Belgrad Pride wird zur Bewährungsprobe für lesbische Premierministerin

Vor einem Jahr wurde Serbiens Regierungschefin Ana Brnabić für ihre Teilnahme am Belgrad Pride international gefeiert (blu berichtete). Inzwischen sieht es zumindest in ihrer Heimat anders aus. LGBTIQ*-Aktivisten sind unzufrieden mit Brnabićs LGBTIQ*-politischer Bilanz. Manche forderten sogar ihre Ausladung vom Belgrad Pride am Wochenende. Sie kam trotzdem

Eigentlich war es wie immer beim Belgrad Pride. Seit die Parade im Jahr 2010 von homophoben Gegnern durch Molotov-Cocktails und Schlägern attackiert wurde, wird sie mit einem massiven Polizeiaufgebot geschützt.
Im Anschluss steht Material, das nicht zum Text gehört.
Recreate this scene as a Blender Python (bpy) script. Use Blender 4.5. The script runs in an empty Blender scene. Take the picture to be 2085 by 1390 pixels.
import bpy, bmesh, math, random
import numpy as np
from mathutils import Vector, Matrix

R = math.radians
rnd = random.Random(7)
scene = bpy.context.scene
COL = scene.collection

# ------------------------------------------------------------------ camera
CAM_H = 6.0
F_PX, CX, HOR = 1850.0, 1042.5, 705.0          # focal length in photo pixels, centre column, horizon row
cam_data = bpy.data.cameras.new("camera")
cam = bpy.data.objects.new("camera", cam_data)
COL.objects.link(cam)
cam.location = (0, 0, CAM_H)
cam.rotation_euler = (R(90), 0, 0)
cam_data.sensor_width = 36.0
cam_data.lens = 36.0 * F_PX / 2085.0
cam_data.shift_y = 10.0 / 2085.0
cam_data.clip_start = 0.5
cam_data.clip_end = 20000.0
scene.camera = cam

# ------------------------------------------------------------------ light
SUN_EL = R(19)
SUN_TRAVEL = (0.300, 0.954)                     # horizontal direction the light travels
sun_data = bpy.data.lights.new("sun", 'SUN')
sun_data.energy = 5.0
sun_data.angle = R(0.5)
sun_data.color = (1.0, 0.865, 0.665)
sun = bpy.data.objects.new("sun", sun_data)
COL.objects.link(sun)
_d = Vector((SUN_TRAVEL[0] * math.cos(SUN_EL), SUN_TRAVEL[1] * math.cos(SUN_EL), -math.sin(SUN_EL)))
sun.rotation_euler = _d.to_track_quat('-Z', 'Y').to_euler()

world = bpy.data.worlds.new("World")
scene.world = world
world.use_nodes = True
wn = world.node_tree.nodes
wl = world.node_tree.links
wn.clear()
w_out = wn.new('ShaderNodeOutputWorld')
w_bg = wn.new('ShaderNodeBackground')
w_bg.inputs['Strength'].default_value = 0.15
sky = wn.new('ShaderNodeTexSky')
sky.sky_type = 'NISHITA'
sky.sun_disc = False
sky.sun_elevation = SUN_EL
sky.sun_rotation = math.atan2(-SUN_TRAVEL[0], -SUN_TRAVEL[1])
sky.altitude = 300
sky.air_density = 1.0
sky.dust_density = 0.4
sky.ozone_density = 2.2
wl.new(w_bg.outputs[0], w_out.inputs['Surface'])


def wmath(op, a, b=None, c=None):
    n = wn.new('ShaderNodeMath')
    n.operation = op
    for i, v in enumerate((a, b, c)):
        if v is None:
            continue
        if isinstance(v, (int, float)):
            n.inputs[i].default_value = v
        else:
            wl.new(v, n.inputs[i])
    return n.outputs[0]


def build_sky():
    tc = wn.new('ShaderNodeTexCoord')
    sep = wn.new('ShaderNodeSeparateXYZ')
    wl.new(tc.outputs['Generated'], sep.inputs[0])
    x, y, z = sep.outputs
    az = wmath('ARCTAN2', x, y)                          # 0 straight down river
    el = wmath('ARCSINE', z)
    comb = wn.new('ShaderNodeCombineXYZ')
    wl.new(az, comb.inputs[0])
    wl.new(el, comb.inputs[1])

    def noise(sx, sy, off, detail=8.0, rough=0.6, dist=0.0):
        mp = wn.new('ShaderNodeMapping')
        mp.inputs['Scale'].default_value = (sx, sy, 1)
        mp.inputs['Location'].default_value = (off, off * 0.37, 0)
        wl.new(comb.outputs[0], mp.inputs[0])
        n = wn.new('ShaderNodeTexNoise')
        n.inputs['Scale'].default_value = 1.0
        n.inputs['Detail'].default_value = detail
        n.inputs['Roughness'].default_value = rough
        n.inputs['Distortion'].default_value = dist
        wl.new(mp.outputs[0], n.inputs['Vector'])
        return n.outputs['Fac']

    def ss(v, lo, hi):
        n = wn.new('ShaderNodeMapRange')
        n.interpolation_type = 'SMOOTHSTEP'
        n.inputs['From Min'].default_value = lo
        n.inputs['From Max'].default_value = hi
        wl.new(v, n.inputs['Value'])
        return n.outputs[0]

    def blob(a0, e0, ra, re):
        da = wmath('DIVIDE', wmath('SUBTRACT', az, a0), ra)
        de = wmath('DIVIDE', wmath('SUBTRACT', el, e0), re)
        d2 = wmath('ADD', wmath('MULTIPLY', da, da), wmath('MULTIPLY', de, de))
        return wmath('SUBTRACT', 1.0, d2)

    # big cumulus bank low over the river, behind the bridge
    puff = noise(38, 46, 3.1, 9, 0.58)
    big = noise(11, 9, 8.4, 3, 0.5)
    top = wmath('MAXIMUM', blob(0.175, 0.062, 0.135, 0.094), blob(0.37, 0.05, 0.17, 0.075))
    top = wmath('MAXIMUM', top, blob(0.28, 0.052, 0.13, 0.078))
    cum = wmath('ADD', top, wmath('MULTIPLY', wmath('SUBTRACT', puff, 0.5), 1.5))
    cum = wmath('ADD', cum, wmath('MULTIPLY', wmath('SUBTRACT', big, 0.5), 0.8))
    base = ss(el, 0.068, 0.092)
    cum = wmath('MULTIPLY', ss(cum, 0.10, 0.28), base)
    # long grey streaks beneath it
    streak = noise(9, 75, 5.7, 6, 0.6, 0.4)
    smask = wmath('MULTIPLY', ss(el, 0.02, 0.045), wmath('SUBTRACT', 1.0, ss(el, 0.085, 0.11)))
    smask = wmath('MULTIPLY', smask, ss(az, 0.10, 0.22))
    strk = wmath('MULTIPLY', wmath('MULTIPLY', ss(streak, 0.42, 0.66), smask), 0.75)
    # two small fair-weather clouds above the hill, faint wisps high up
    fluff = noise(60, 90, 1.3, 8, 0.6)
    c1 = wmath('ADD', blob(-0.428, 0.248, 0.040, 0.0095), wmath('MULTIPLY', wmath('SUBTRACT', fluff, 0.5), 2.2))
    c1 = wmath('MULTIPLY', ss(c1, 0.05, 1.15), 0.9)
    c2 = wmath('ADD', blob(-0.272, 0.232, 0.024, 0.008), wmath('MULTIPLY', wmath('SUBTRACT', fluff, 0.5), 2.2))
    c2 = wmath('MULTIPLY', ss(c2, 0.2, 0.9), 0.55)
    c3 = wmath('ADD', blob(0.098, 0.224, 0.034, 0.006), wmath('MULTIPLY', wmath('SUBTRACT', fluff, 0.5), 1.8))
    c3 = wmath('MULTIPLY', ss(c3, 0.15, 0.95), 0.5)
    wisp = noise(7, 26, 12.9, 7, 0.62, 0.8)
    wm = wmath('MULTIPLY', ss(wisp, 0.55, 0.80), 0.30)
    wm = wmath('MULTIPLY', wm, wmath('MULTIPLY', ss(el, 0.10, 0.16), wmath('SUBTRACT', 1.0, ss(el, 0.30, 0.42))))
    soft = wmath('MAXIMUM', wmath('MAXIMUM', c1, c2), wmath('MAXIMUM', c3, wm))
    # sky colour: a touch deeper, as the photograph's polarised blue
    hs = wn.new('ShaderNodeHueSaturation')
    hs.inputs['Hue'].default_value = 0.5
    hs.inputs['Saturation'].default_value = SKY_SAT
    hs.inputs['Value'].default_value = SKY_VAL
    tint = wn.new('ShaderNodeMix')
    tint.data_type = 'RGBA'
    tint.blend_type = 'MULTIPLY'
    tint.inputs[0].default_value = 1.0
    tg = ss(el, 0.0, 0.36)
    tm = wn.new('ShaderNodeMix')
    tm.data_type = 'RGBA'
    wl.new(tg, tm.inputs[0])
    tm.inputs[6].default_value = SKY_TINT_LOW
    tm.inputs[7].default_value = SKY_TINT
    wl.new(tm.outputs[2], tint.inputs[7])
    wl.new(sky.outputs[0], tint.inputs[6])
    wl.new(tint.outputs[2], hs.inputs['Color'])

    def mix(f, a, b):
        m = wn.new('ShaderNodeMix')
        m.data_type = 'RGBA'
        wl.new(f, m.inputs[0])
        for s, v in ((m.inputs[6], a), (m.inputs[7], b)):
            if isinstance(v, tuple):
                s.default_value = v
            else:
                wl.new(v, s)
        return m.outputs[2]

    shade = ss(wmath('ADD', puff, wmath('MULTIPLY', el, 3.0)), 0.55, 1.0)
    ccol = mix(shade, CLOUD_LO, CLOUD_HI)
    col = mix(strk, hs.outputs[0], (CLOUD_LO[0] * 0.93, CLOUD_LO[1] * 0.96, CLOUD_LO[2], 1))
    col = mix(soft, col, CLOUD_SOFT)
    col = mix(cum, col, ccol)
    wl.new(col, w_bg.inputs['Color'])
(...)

Gleichzeitig sind am Rande des Umzugs stets Anhänger der Serbisch Orthodoxen Kirche im Einsatz, die das queere Treiben mit Protestgebeten stören. Über gewaltsame Ausschreitungen wurde von der Parade am Samstag nichts berichtet. Wohl aber vom Streit der Community über die Vereinbarkeit von Mainstream-Politik und Pride-Bewegung. 
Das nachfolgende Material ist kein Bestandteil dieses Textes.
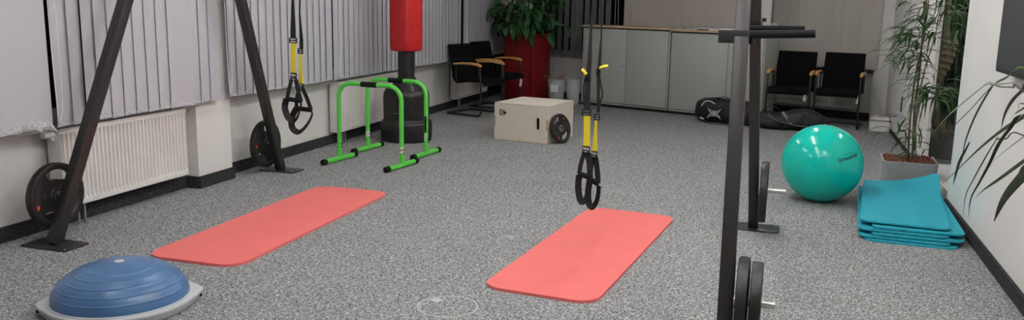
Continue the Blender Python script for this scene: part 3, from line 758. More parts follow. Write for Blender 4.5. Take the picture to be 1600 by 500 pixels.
# ------------------------------------------------------------------ gym ball
t = thing('gym_ball', 'large glossy green inflatable gym ball in front of the grey planter', 'gym ball', (0.306, 6.683, 0))
BR = 0.2929; m = MB(); bmesh.ops.create_uvsphere(m.bm, u_segments=72, v_segments=40, radius=BR)
for v in m.bm.verts:
    v.co.z = v.co.z * 0.985
    if v.co.z < -BR * 0.975: v.co.z = -BR * 0.975
bmesh.ops.translate(m.bm, vec=(0, 0, BR * 0.975), verts=m.bm.verts); m.build('ball', M_BALL, t)
bc = V((0.306, 6.683, BR * 0.975))
vd = ray(1326, 246).normalized(); oc = V((0, 0, H)) - bc; bb = oc.dot(vd); tt = -bb - math.sqrt(max(0, bb * bb - (oc.dot(oc) - BR * BR)))
hit = V((0, 0, H)) + vd * tt; n0 = (hit - bc).normalized()
ex = V((0, 0, 1)).cross(n0).normalized(); ey = n0.cross(ex); ex2 = ex * math.cos(0.22) + ey * math.sin(0.22); ey2 = -ex * math.sin(0.22) + ey * math.cos(0.22)
tm = text_mesh('Gymnastik-Ball', 0.040, 0.0, shear=0.35, bold=0.0008)
m = MB(); m.add_mesh(tm)
m.tube([(-0.04, 0.024, 0), (0.02, 0.029, 0), (0.09, 0.027, 0)], 0.0018, seg=5)
for v in m.bm.verts:
    x_, y_ = v.co.x * 0.75, v.co.y
    dq = (n0 + ex2 * (x_ / BR) + ey2 * (y_ / BR)).normalized(); v.co = bc + V((dq.x, dq.y, dq.z * 0.985)) * (BR + 0.001)
m.build('lettering', M_INK, t, world=True)
m = MB(); m.lathe([(0.006, 0), (0.006, 0.003), (0.004, 0.004)], seg=16); m.build('valve_plug', M_WPL, t).location = (0, 0, BR * 0.975 + BR * 0.985 - 0.001)

# ------------------------------------------------------------------ balance dome trainer
bx = V((-2.876, 3.0625, 0)); dirr = math.atan2(3.356 - 2.918, -2.684 + 3.213)
t = thing('balance_trainer', 'blue half-dome balance trainer on a grey platform in the left foreground', 'balance trainer', bx, dirr)
def tabs(a, ext=0.085):
    d = min(abs((a + PI) % (2 * PI) - PI), abs(a % (2 * PI) - PI)); d = min(d, abs(a - 2 * PI))
    return 1 + ext * max(0, 1 - d / 0.42) ** 1.3
m = MB(); m.lathe([(0.278, 0.0), (0.309, 0.004), (0.315, 0.012), (0.321, 0.030), (0.327, 0.042), (0.325, 0.050), (0.317, 0.053), (0.303, 0.053)], seg=144, shape=lambda a: tabs(a, 0.10)); m.build('platform', M_BASEG, t)
for sx in (-1, 1):
    m = MB(); m.box((sx * 0.337, 0, 0.024), (0.03, 0.07, 0.012), bev=0.005); m.build('grip_recess', M_FOAM, t)
m = MB(); m.lathe([(0.310, 0.05), (0.310, 0.056), (0.305, 0.058), (0.300, 0.057)], seg=96); m.build('rim_ring', M_BASEG, t)
prof = []; R0, Z0, HT = 0.299, 0.056, 0.163
N_ = 120
for k in range(N_ + 1):
    a = k / N_ * PI / 2; r = R0 * math.cos(a) ** 0.93; z = Z0 + HT * math.sin(a)
    g = 0.0
    for ga in (0.26, 0.47, 0.68, 0.88, 1.06, 1.22):
        dlt = (a - ga) / 0.014; g += math.exp(-dlt * dlt)
    r2 = max(0.004, r + 0.0022 * g * math.cos(a)); z += 0.0022 * g * math.sin(a)
    prof.append((r2, z))
m = MB(); m.lathe(prof, seg=96); m.build('dome', M_DOME, t)
m = MB(); m.lathe([(0.021, Z0 + HT - 0.004), (0.022, Z0 + HT + 0.001), (0.019, Z0 + HT + 0.0025), (0.006, Z0 + HT + 0.0028), (0.002, Z0 + HT + 0.0028)], seg=32); m.build('centre_badge', M_WPL, t)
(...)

Seit Serbiens lesbische Premierministerin Ana Brnabić vor einem Jahr beim Belgrad Pride den Satz sagte „Die Regierung ist für alle Bürger da und wird den Respekt vor den Rechten aller Bürger sichern“, ist politisch nicht viel passiert. Eingetragene Lebenspartnerschaften gibt es immer noch nicht, die Ehe für alle ist nach wie vor verfassungsrechtlich ausgeschlossen, die Trans*-Gesetze sind unterentwickelt. Dass Ana Brnabić  an diesen Zuständen seit ihrem Amtsantritt im Juni 2017 nichts geändert hat, nehmen ihr viele übel. Zudem hatte Brnabić im Vorfeld des Pride mit Aussagen für Unmut gesorgt, die die politiische Untätigkeit mit der mehrheitlichen Ablehnung der Serben gegenüber Homosexualität (laut einer Umfrage des Guardian von 2017 sind 78 Prozent der Bevölkerung der Meinung, dass Homosexualität in der Öffentlichkeit nicht gezeigt werden sollte) rechtfertigte.

Statt „Ana Je Tu“-Slogans („Ana kommt“) war somit am Rande der diesjährigen Parade oft „Reci Ne“ („Sag Nein“) zu hören. Der Slogan war zuvor vom queeren Aktivisten Predrag Azdejkovic ausgegeben worden. Er war gleichzeitig eine ironische Verdrehung des Pride-Mottos „Reci da“ („Sag Ja“) und eine Absage an eine diskriminierende Mainstream-Politik. Ana Brnabić mischte sich derweil trotzdem unters Volk, diskutierte mit Aktivisten und gab Interviews. Bekenntnisse zu konkreten politischen Fortschritten gab es dabei aber nicht.